Tuesday, December 18, 2007

Back Down South

I never finished with Georgia.

Hippie Camp, the Hostel in the Forest, was amazing and brought me a weird sense of peace. It was a perfect homebase for a vacation without any tangible destination. All I had was a plan, to go to Cumberland Island one of the days I was there. Otherwise, it was blank. I knew nothing of Brusnwick, the nearest town nor did I have any notion of driving up to Savannah. So the first morning I got up and drove.

I found out that all thrift stores in Brunswick are closed on Saturdays and that barrel fires still happen outside of Detroit.
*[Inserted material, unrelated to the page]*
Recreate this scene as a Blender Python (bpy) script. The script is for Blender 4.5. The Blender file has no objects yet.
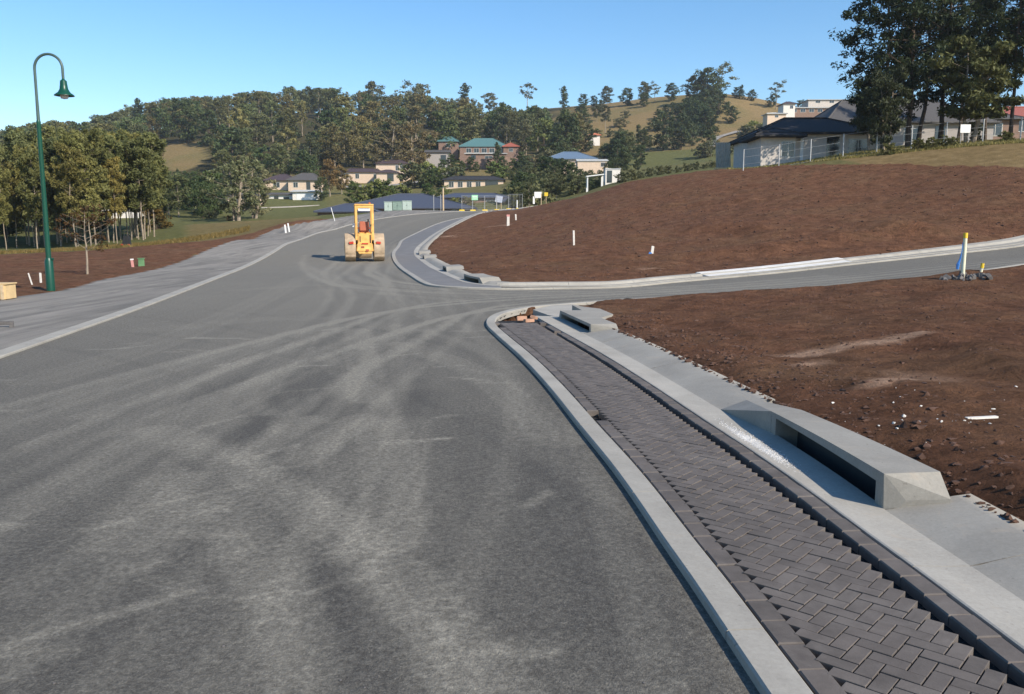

I also developed an unhealthy affinity for the Buckeyes sold at Cracker Barrel (and an unhealthy affinity for Cracker Barrel in general.) After driving around Brunswick for about an hour I picked a direction on the highway and after a few turnoffs ended up at a "regional park" in the middle of nowhere.

Nowhere, Georgia

There were a bunch of trucks parked in the lot and the oldest gas pumps I have ever seen, presumably for boats. There was a sign that said "No Alcohol or Profanity" and a covered podium with a confederate flag as the backdrop where several men were hanging out. This unnerved me more than the black men carrying around their fishing gear. Northerners are easily shocked I guess. I felt immediately out of place. All around Georgia I was sticking out like a sore thumb. You wouldn't think a dark-haired, fair-skinned white woman would be an oddity but apparently I was. I covered up my tattoos when I was out wandering too, they got me far too much attention as the only other tattooed folk milling around that part of the country were bikers, and Christian ones at that.

Nowhere Georgia

Nowhere, Georgia

I bailed early because I wanted to get back to the hostel before dark and before dinner. It got so dark so early that after 6 pm I could barely see my way around the forest without a flashlight and by 7 I was completely dependent on it in order to get to my bunk.

It was Saturday night and the hostel was way more full that the previous night. Several children were running around and a skinny man with glasses I didn't recognize had staked out my former reading spot in the main room and the mountain man I'd seen wandering around shirtless and barefoot that morning when I'd gotten up to get on the road was still shirtless and barefoot on the couch. The couple from Tampa was still around and started chatting with me about our respective days. I obliged, they were nice, but I didn't feel like talking much with anyone. I just wanted to eat, read, then sleep. The second dinner bell rang and we all gathered in the screen porch. The first night they fed us a green salad, tamale pie, white bean succotash, potato soup and rice pudding. The second night we were served chili over homemade buckwheat noodles, sauteed squash and onions and garlic bread. All the wheat was grown and ground on premesis and while the noodles were a little ill advised, the bread was incredible.

After dinner I retired to read on the couch while a drum circle ensued around the fire out back. I will go great lengths to avoid a drum circle and I cringed every time one of my fellow travellers came into the front room to test out more drums to bring out back. A hobo looking fellow with a Creole accent so thick he was unintellible took hold of the didgeridoo. He was about 5'6" and was wearing all black with a crumpled top hat and slacks so wide-legged they looked like a skirt. This solidified my post reading on the couch even though Jim, the mountain man, had taken up the other end and kept moving his bare feet towards mine. He was staying in the lower level of the peacock hut with the skinny man in glasses, below where I had slept the night before. The skinny man told me they had gotten in late last night, which made sense since I'd heard movement down there and heard the screen door slam and someone pissing underneath my screened wall at 3:30 am when the first rooster started to crow.

The mountain man drank something out of a flask and edged his foot closer to mine. He was wearing army surplus canvas pants and there was a rip in the ass where one could see the bluish ink of an old faded tattoo. He had short black hair and a long black beard and a tattoo that extended across one side of his barechest. He asked me about my book, which was about Stalin and he pronounced the title "Court of the Red Star" instead of Tsar. At that point I decided, fuck it, and went to bed. I got back to my bunk, looked at my cel phone and realized it was only 9:30 pm. I was out within minutes.